Advice for clustering
Create cluster members based on your knowledge of the application and on the expected workload. Keep the following considerations in mind:
- Cluster members do not need to reside on the same machine.
- Clients can have inconsistent views of configuration information in the cluster. This can occur when an application server is stopped, started, added, or deleted. The period of inconsistency is short-lived, however. Clients eventually refresh their caches of server information. Application servers that are unchanged during the period of inconsistency remain available.
- In most cases, if you make changes to a cluster, you do not need to restart its cluster members and clients. The changes you made eventually propagate to the cluster members and clients. However, in some cases you need to stop and restart the cluster members of the cluster, for example, when you change the selection policy for the cluster.
- You can make changes to a cluster while it is running. However, incremental changes (such as adding or removing one or two cluster members) have less impact on client performance than wholesale changes.

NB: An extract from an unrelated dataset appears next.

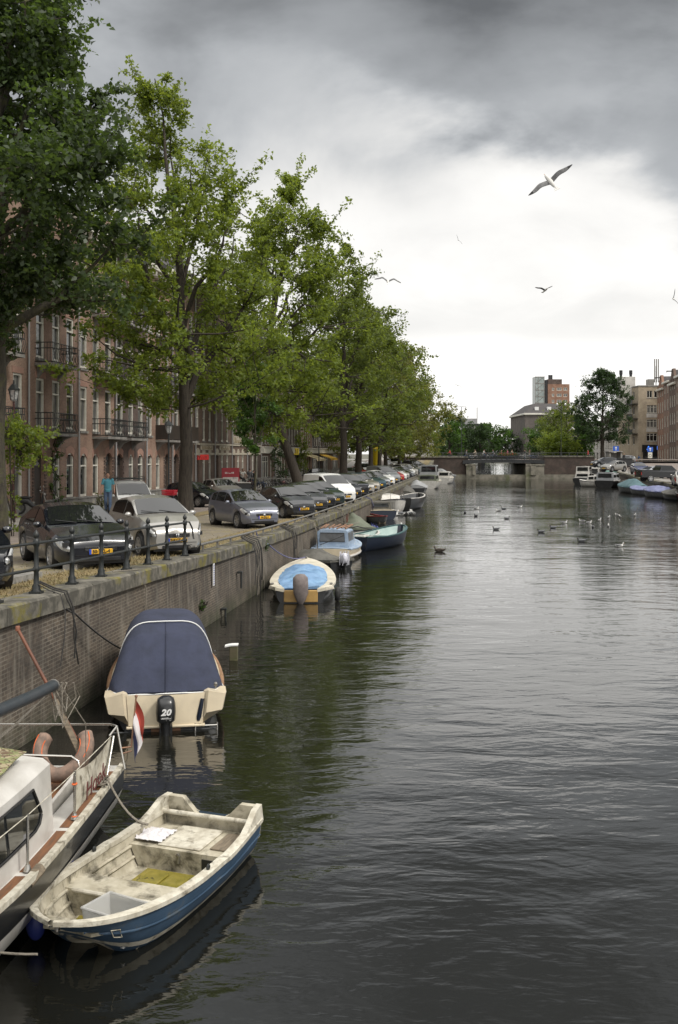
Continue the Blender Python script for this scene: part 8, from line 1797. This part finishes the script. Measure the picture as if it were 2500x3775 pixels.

- It is always best to make changes when few clients and application servers are running.
- You can cluster the initial number of application servers based on the expected load for an application. Later, you can respond to the load on an application by adding or removing server cluster members.
- When a machine becomes unavailable, you do not need to reconfigure the cluster members of other application servers to compensate for any unavailable application servers on that machine. However, when the machine is going to be unavailable for an extended period, you might want to reconfigure the other servers to optimize performance.